In occasione della Settimana Mondiale della Sicurezza Stradale, indetta dall'ONU dal 4 al 10 maggio 2015, riportiamo di seguito una riflessione del Comandante della Polizia Locale dell'Unione dei Comuni Padova Nord Ovest, Girolamo Simonato:
"Da anni stiamo parlando ed organizzando eventi, convention e protocolli sulla sicurezza stradale, perché la realtà ci urla quotidianamente che essere utente della strada è diventato veramente pericoloso.

In questa settimana mondiale della Sicurezza Stradale si vuol trasmettere alcuni input che nel loro complesso servono al fine di debellare le scie di “sangue” che, malgrado questi sforzi, tingono le nostre strade.

La strada, che negli albori della storia ittita e sumera era nata come soluzione per spostamenti sicuri e che i Romani avevano normato, avendone riconosciuto svariate criticità tuttora condivisibili, oggi è diventata fonte di serie preoccupazioni per tutti i suoi utilizzatori, perché progressivamente è venuto a mancare in ciascuno di noi la consapevolezza del significato delle regole, o peggio, il senso di appartenenza ad una società dove non tutti vanno alla stessa velocità, dove a rombanti motori si contrappone il passo lento di un anziano o il pedalare incerto di un bambino.

Tutte le categorie di persone hanno pari diritto nell’utilizzare gli spazi comuni ma nel rispetto delle regole, ripeto, create per risolvere un problema o un criticità, e la loro efficacia dipende proprio da quanto saranno condivise nella società.

Grazie alla passione e al volontariato, in questi anni di confronto con i ragazzi delle scuole negli interventi di educazione stradale che ho fatto, mi sono convinto che solo l’educazione nella sua accezione latina di condurre al di là della non conoscenza, ci dà la possibilità di invertire questa tendenza negativa dove si collezionano numeri incredibili su incidenti, feriti, danni.

Alle parole, agli spot ad effetto, ora devono seguire senza più scuse l’impegno dapprima dei genitori: i bambini vivono di imitazione, se sono un persona che allaccia correttamente e sempre la cintura di sicurezza in auto ho tante possibilità che mio figlio lo faccia istintivamente, in alternativa dovrò adottare strategie a cui il mio piccolo è sensibile per educarlo all’utilizzo del seggiolino o delle cinture, esattamente come mi preoccupo ad esempio di alimentarlo correttamente.

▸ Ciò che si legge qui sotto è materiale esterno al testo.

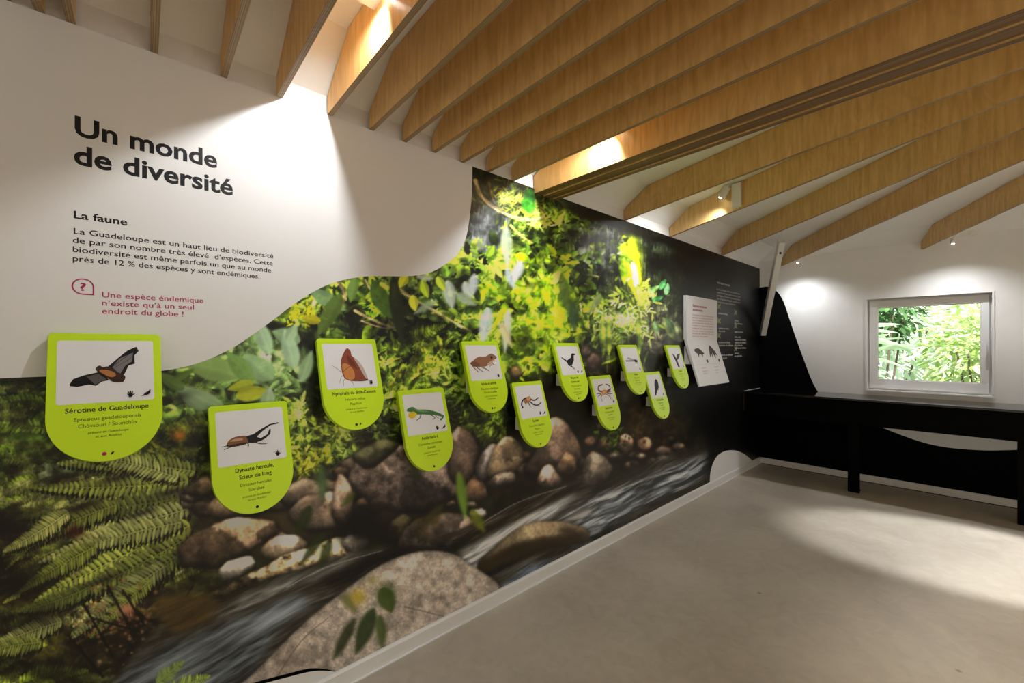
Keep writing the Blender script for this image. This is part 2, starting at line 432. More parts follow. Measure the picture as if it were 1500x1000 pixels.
shrub('leafy_shrub', (16.2, -2.4, 0), 2.1, 2400, LM[0], .26, .12, 'farthest bush, closing the garden view behind the window', 13, h=1.9)
# big-leaved plant crossing the window
t = thing('broad_leaf_plant', (8.75, -0.55, 0), 'broad-leaved plant with long pale leaves arching across the window view', 'plant')
rnd = random.Random(4)
for k in range(9):
    V, Fc = [], []
    a = -1.75 + 0.25 * k + rnd.uniform(-.1, .1); zz = rnd.uniform(1.3, 1.75); st = Vector((0.1 * rnd.uniform(-1, 1), 0.1 * rnd.uniform(-1, 1), zz))
    d = Vector((math.cos(a) * .5 - .3, -abs(math.sin(a)) - .2, rnd.uniform(.05, .5))).normalized()
    sd = d.cross(Vector((.4, 0, 1))).normalized()
    add_leaf(V, Fc, st, d, sd, rnd.uniform(.6, .95), rnd.uniform(.14, .2), .35)
    me = D.meshes.new('leaf'); me.from_pydata(V, [], Fc); link('leaf', me, LM[2], t, True)
bm = bmesh.new(); add_cyl(bm, (0, 0, -.28), (0, 0, 1.5), .05, .03, 10); from_bm('stem', bm, M['bark'], t)

# ------------------------------------------------------------------ ceiling joists
def joist(name, foot, deg=None, end=None, length=3.2, th=0.021, zb=2.5, zt=2.734, cham=0.25, mats=None, label=None, group=None, cos=1.0, far_cham=False, off=0.0):
    foot = Vector((foot[0], foot[1], 0))
    if end is not None:
        dv = Vector((end[0], end[1], 0)) - foot; length = dv.length - 0.16; dv.normalize()
    else:
        dv = Vector((math.sin(rad(deg)), -math.cos(rad(deg)), 0))
    ang = math.atan2(dv.y, dv.x)
    pts = [(0, zb), (length, zb)]
    if far_cham: pts += [(length, 2.58), (length - cham, zt)]
    else: pts += [(length, zt)]
    pts += [(cham / cos, zt), (0.0, 2.58)]
    pts = [(u, v - zb) for u, v in pts]
    bm = bmesh.new()
    add_prism(bm, pts, (off - th / 2, off + th / 2), lambda u, v, w: Vector((u, w, v)), 0, 1)
    o = from_bm(name, bm, mats or [M['ply'], M['ply_edge']])
    o.location = (foot.x, foot.y, zb); o.rotation_euler = (0, 0, ang)
    if label: tag(o, label, 'joist', group)
    return o
G = 'plywood joists across the ceiling'
ordn = ['first', 'second', 'third', 'fourth', 'fifth', 'sixth', 'seventh', 'eighth', 'ninth', 'tenth', 'eleventh', 'twelfth', 'thirteenth', 'fourteenth', 'fifteenth']
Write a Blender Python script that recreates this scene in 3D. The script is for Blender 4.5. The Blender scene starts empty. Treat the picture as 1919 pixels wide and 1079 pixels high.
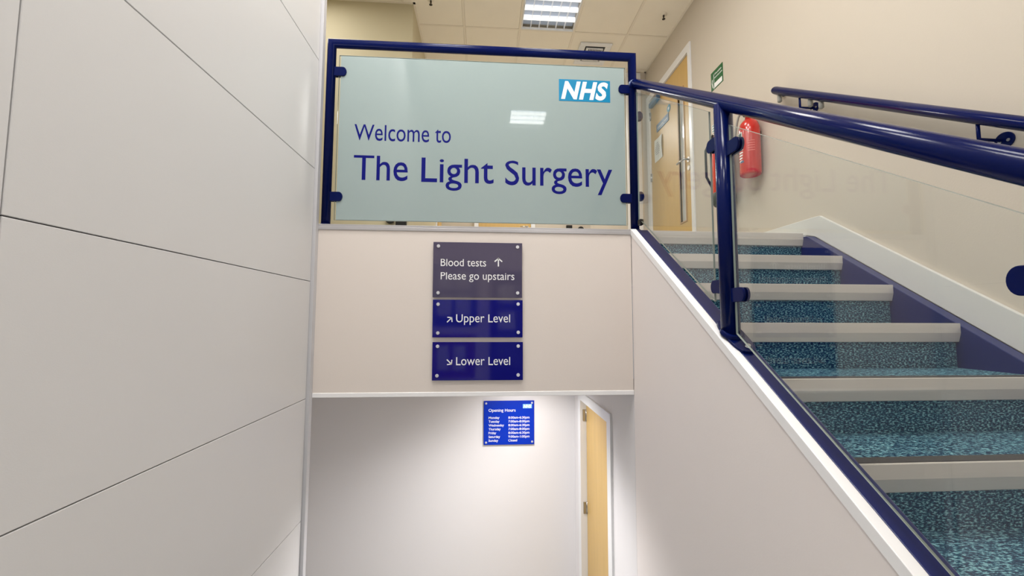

La scuola poi ha una parte considerevole nel creare questa coscienza di appartenere ad una società che vive di regole per essere sicura.  Nonostante il diffuso giudizio sulla scuola non sia esattamente ottimo, devo difendere l’operato di eccezionali insegnanti che si dannano per creare progetti di educazione stradale e che arrivano a ricercare operatori delle varie forze dell’ordine per interventi e incontri frontali con i ragazzi.

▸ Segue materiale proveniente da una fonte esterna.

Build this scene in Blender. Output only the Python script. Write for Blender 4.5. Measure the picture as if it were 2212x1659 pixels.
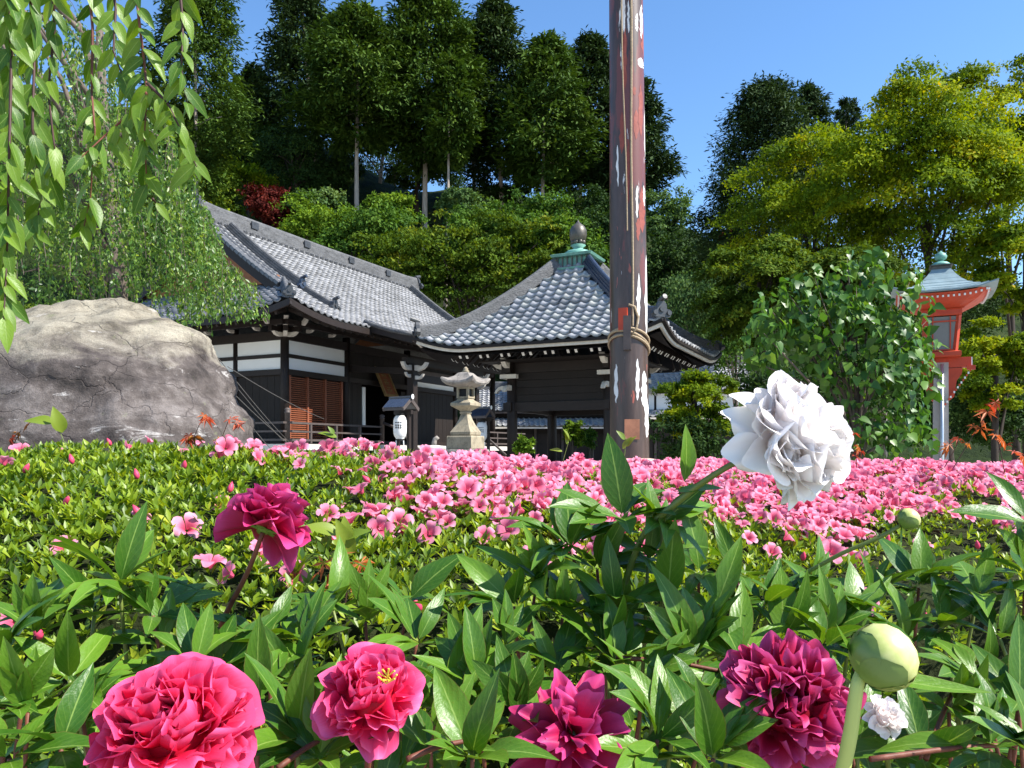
import bpy, math, random
import numpy as np
from mathutils import Vector, Matrix, noise as mnoise

for _o in list(bpy.data.objects):
    bpy.data.objects.remove(_o)

# ---------------------------------------------------------------- camera, sky, sun, exposure
F, U0, VH, CZ = 1671.0, 1106.0, 975.0, 1.2      # focal length, image centre, horizon (in a 2212 wide frame), eye height
sc = bpy.context.scene
col = sc.collection
cam = bpy.data.cameras.new('camera')
cam.sensor_width = 36.0
cam.lens = 36.0 * F / 2212.0
cam.shift_y = (VH - 829.5) / 2212.0
cam.clip_start = 0.05
cam.clip_end = 3000.0
camo = bpy.data.objects.new('camera', cam)
col.objects.link(camo)
camo.location = (0, 0, CZ)
camo.rotation_euler = (math.radians(90), 0, 0)
sc.camera = camo

SUN_EL, SUN_AZ = math.radians(48), math.radians(-19)     # azimuth counted from +X (the right), negative = towards the camera
TO_SUN = Vector((math.cos(SUN_EL) * math.cos(SUN_AZ), math.cos(SUN_EL) * math.sin(SUN_AZ), math.sin(SUN_EL)))
world = bpy.data.worlds.new('World')
sc.world = world
world.use_nodes = True
wn = world.node_tree
wn.nodes.clear()
wo = wn.nodes.new('ShaderNodeOutputWorld')
wb = wn.nodes.new('ShaderNodeBackground')
ws = wn.nodes.new('ShaderNodeTexSky')
ws.sky_type = 'NISHITA'
ws.sun_disc = False
ws.sun_elevation = SUN_EL
ws.sun_rotation = math.pi / 2 - SUN_AZ
ws.altitude = 100
ws.air_density = 1.0
ws.dust_density = 0.0
ws.ozone_density = 3.6
wb.inputs['Strength'].default_value = 0.105
wh = wn.nodes.new('ShaderNodeHueSaturation')
wh.inputs['Saturation'].default_value = 1.12
wh.inputs['Value'].default_value = 1.18
wn.links.new(ws.outputs[0], wh.inputs['Color'])
wn.links.new(wh.outputs[0], wb.inputs[0])
wn.links.new(wb.outputs[0], wo.inputs[0])
sl = bpy.data.lights.new('sun', 'SUN')
sl.energy = 5.0
sl.angle = math.radians(0.5)
sl.color = (1.0, 0.955, 0.88)
so = bpy.data.objects.new('sun', sl)
col.objects.link(so)
so.rotation_euler = TO_SUN.to_track_quat('Z', 'Y').to_euler()
so.location = (20, -5, 30)
sc.view_settings.view_transform = 'Standard'
sc.view_settings.look = 'None'
sc.view_settings.exposure = 1.12
sc.view_settings.gamma = 1.0
sc.view_settings.use_curve_mapping = False
sc.render.engine = 'CYCLES'
sc.cycles.max_bounces = 5
sc.cycles.diffuse_bounces = 4
sc.cycles.glossy_bounces = 2
sc.cycles.transmission_bounces = 3
sc.cycles.transparent_max_bounces = 8

def P(u, v, Y):
    """a point of the place: u, v in a 2212 x 1659 frame, Y metres in front of the camera"""
    return Vector(((u - U0) / F * Y, Y, CZ + (VH - v) / F * Y))

# ---------------------------------------------------------------- helpers
def link(name, me, parent=None, loc=None):
    o = bpy.data.objects.new(name, me)
    col.objects.link(o)
    if parent is not None:
        o.parent = parent
    if loc is not None:
        o.location = loc
    return o

def tag(o, label=None, cat=None, group=None, kind=None):
    if label: o['label'] = label
    if cat: o['category'] = cat
    if group: o['group'] = group
    if kind: o['kind'] = kind
    return o

def thing(name, label, cat, loc=(0, 0, 0), rz=0.0, group=None):
    o = link(name, None, None, loc)
    o.rotation_euler = (0, 0, rz)
    o.empty_display_size = 0.1
    return tag(o, label, cat, group)

class MB:
    """collects simple solids into one mesh"""
    def __init__(self):
        self.v, self.f = [], []
    def add(self, vs, fs):
        b = len(self.v)
        self.v += [tuple(x) for x in vs]
        self.f += [tuple(b + i for i in f) for f in fs]
        return self
    def box(self, c, s, rot=None):
        x, y, z = s[0] / 2, s[1] / 2, s[2] / 2
        vs = [Vector((sx * x, sy * y, sz * z)) for sz in (-1, 1) for sx, sy in ((-1, -1), (1, -1), (1, 1), (-1, 1))]
        if rot is not None:
            vs = [rot @ q for q in vs]
        c = Vector(c)
        return self.add([q + c for q in vs], [(0, 3, 2, 1), (4, 5, 6, 7), (0, 1, 5, 4), (1, 2, 6, 5), (2, 3, 7, 6), (3, 0, 4, 7)])
    def span(self, a, b):
        return self.box([(a[i] + b[i]) / 2 for i in range(3)], [abs(b[i] - a[i]) for i in range(3)])
    def beam(self, p0, p1, w, h, up=(0, 0, 1)):
        p0, p1 = Vector(p0), Vector(p1)
        d = (p1 - p0).normalized()
        s = d.cross(Vector(up)).normalized()
        n = s.cross(d)
        vs = [p + s * a * w / 2 + n * b * h / 2 for p in (p0, p1) for a, b in ((-1, -1), (1, -1), (1, 1), (-1, 1))]
        return self.add(vs, [(0, 1, 2, 3), (7, 6, 5, 4), (0, 4, 5, 1), (1, 5, 6, 2), (2, 6, 7, 3), (3, 7, 4, 0)])
    def tube(self, pts, rad, n=8, cap=True):
        pts = [Vector(p) for p in pts]
        if not hasattr(rad, '__len__'):
            rad = [rad] * len(pts)
        ref = Vector((0.3, 0.9, 0.2)).normalized()
        vs, fs = [], []
        for i, p in enumerate(pts):
            d = (pts[min(i + 1, len(pts) - 1)] - pts[max(i - 1, 0)]).normalized()
            s = d.cross(ref)
            if s.length < 1e-3:
                s = d.cross(Vector((1, 0, 0)))
            s.normalize()
            t = d.cross(s)
            for k in range(n):
                a = 2 * math.pi * k / n
                vs.append(p + (s * math.cos(a) + t * math.sin(a)) * rad[i])
        for i in range(len(pts) - 1):
            for k in range(n):
                fs.append((i * n + k, i * n + (k + 1) % n, (i + 1) * n + (k + 1) % n, (i + 1) * n + k))
        if cap:
            fs.append(tuple(range(n))[::-1])
            fs.append(tuple((len(pts) - 1) * n + k for k in range(n)))
        return self.add(vs, fs)
    def loft(self, rings, cap=True):
        n = len(rings[0])
        vs = [p for r in rings for p in r]
        fs = []
        for i in range(len(rings) - 1):
            for k in range(n):
                fs.append((i * n + k, i * n + (k + 1) % n, (i + 1) * n + (k + 1) % n, (i + 1) * n + k))
        if cap:
            fs.append(tuple(range(n))[::-1])
            fs.append(tuple((len(rings) - 1) * n + k for k in range(n)))
        return self.add(vs, fs)
    def lathe(self, prof, n=20, c=(0, 0, 0), rot=0.0):
        """prof: list of (radius, z)"""
        rings = [[(c[0] + r * math.cos(2 * math.pi * k / n + rot), c[1] + r * math.sin(2 * math.pi * k / n + rot), c[2] + z) for k in range(n)] for r, z in prof]
        return self.loft(rings)
    def squares(self, prof, c=(0, 0, 0)):
        """prof: list of (half width, z): a square turned body"""
        return self.loft([[(c[0] + sx * h, c[1] + sy * h, c[2] + z) for sx, sy in ((-1, -1), (1, -1), (1, 1), (-1, 1))] for h, z in prof])
    def sheet(self, grid):
        n, m = len(grid), len(grid[0])
        return self.add([p for r in grid for p in r], [(i * m + j, i * m + j + 1, (i + 1) * m + j + 1, (i + 1) * m + j) for i in range(n - 1) for j in range(m - 1)])
    def sweep(self, path, prof, up=(0, 0, 1)):
        """prof: closed outline (side, up) carried along the path"""
        path = [Vector(p) for p in path]
        up = Vector(up)
        rings = []
        for i, p in enumerate(path):
            d = (path[min(i + 1, len(path) - 1)] - path[max(i - 1, 0)]).normalized()
            s = d.cross(up).normalized()
            n = s.cross(d)
            rings.append([p + s * a + n * b for a, b in prof])
        return self.loft(rings)
    def mesh(self, name, mat=None, smooth=False):
        me = bpy.data.meshes.new(name)
        me.from_pydata(self.v, [], self.f)
        if mat: me.materials.append(mat)
        if smooth:
            me.polygons.foreach_set('use_smooth', [True] * len(me.polygons))
        me.update()
        return me
    def build(self, name, mat, parent=None, smooth=False, kind=None, label=None):
        return tag(link(name, self.mesh(name, mat, smooth), parent), label=label, kind=kind)

def np_mesh(name, V, T, mat, attrs=None, uv=None, smooth=False):
    """fast triangle mesh from arrays"""
    me = bpy.data.meshes.new(name)
    n, t = len(V), len(T)
    me.vertices.add(n); me.loops.add(t * 3); me.polygons.add(t)
    me.vertices.foreach_set('co', np.ascontiguousarray(V, dtype=np.float32).ravel())
    me.loops.foreach_set('vertex_index', np.ascontiguousarray(T, dtype=np.int32).ravel())
    me.polygons.foreach_set('loop_start', np.arange(0, t * 3, 3, dtype=np.int32))
    me.polygons.foreach_set('loop_total', np.full(t, 3, dtype=np.int32))
    if smooth:
        me.polygons.foreach_set('use_smooth', np.ones(t, dtype=bool))
    me.update(calc_edges=True)
    for k, a in (attrs or {}).items():
        at = me.attributes.new(k, 'FLOAT', 'POINT')
        at.data.foreach_set('value', np.ascontiguousarray(a, dtype=np.float32).ravel())
    if uv is not None:
        l = me.uv_layers.new(name='UVMap')
        l.data.foreach_set('uv', np.ascontiguousarray(uv[np.asarray(T).ravel()], dtype=np.float32).ravel())
    if mat: me.materials.append(mat)
    return me

def nrmz(a):
    return a / np.maximum(np.linalg.norm(a, axis=-1, keepdims=True), 1e-9)

def scatter(name, tm, pos, axis, nrm, size, tint, mat, grad=None, smooth=False):
    """one mesh of many leaves: tm = (verts (side, along, normal), triangles)"""
    Tv, Tf = np.asarray(tm[0], float), np.asarray(tm[1], int)
    pos = np.asarray(pos, float); N, k = len(pos), len(Tv)
    a = nrmz(np.asarray(axis, float))
    n = np.asarray(nrm, float)
    n = nrmz(n - (n * a).sum(1, keepdims=True) * a)
    s = np.cross(a, n)
    size = np.broadcast_to(np.asarray(size, float), (N,))[:, None, None]
    V = pos[:, None, :] + size * (Tv[None, :, 0, None] * s[:, None, :] + Tv[None, :, 1, None] * a[:, None, :] + Tv[None, :, 2, None] * n[:, None, :])
    T = (Tf[None] + (np.arange(N) * k)[:, None, None]).reshape(-1, 3)
    attrs = {'tint': np.repeat(np.broadcast_to(np.asarray(tint, float), (N,)), k)}
    if grad is not None:
        attrs['grad'] = np.tile(np.asarray(grad, float), N)
    return np_mesh(name, V.reshape(-1, 3), T, mat, attrs, smooth=smooth)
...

Ed ora è il momento di parlare anche degli operatori delle Forze di Polizia. Anche noi dobbiamo fare autocritica: educare forse non è proprio il nostro ruolo ma dobbiamo sicuramente ripassare quanto citato nell’art. 230 del Codice della Strada e farlo proprio  “allo scopo di promuovere la formazione dei giovani in materia di comportamento stradale e di sicurezza del traffico e della circolazione, nonché per promuovere ed incentivare l’uso della bicicletta come mezzo di trasporto“ e “ con particolare riferimento all’informazione sui rischi conseguenti all’assunzione di sostanze psicotrope, stupefacenti e di bevande alcoliche “.

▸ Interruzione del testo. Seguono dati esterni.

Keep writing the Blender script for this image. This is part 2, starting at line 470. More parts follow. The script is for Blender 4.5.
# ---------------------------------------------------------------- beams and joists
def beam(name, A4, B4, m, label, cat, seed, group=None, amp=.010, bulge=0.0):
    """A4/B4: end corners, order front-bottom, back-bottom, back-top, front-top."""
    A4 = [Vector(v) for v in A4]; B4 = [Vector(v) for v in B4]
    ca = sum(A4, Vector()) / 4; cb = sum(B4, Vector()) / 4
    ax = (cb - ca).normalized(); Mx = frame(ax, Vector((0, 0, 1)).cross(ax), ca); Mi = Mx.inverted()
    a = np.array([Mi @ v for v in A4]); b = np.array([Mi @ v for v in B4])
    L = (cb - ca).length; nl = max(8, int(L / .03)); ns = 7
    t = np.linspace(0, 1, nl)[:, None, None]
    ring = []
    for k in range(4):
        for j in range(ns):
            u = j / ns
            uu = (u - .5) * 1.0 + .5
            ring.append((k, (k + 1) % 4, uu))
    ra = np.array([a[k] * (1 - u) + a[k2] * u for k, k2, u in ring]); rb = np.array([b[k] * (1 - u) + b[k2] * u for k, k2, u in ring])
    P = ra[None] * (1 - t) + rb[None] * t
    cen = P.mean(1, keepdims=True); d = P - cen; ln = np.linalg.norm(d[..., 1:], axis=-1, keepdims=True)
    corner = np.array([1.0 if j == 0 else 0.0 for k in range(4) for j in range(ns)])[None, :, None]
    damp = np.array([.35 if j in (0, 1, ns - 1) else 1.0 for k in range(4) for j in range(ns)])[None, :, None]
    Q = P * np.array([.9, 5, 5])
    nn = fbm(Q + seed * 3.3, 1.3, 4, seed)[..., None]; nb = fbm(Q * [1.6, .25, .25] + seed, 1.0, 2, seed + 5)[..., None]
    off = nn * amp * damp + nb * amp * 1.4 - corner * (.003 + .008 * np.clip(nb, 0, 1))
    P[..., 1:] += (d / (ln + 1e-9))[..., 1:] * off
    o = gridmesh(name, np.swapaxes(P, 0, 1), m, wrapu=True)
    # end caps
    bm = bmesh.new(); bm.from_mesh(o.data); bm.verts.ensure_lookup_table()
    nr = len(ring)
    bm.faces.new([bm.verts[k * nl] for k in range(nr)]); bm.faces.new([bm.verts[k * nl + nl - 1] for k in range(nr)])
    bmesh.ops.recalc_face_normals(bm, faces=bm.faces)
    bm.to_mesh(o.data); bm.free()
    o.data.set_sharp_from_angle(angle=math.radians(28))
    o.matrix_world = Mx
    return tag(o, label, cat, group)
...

È giunto il momento di rimboccarsi le maniche e cominciare ad incontrare i ragazzi nelle classi e per strada, non solo in incontri teorici frontali ma soprattutto confrontandoci con i ragazzi sul modo di attraversare la strada, di correre o di utilizzare il velocipede. Nella nostra società nessuno ha più tempo per le cose semplici, pratiche che ci fanno vivere nella realtà di strada trafficate e periferie non esattamente accattivanti, non c’è più tempo per emozioni vere determinate magari dal mio primo giro sulla pista ciclabile davanti ai miei compagni e al “vigile”, quando il mio procedere incerto mi farà arrossire di vergogna.

Se quella emozione lascerà traccia nella mia coscienza, se un ginocchio sbucciato lascerà  una “cicatrice emozionale”, forse avrò in minima parte contribuito a creare un cittadino ed un utente della strada migliore di quanto non lo sia io, e tutto questo per me vuol dire un futuro migliore intriso di maggior sicurezza, perché ci saremo riappropriati di un’educazione civica e della legalità. 

L’educazione stradale non è un obbligo istituzionale ma morale, questi interventi non risolvono il problema ma concorrono alla diminuzione degli incidenti stradali.

Ricordiamoci: per un attimo di vita, non dobbiamo buttare la nostra vita".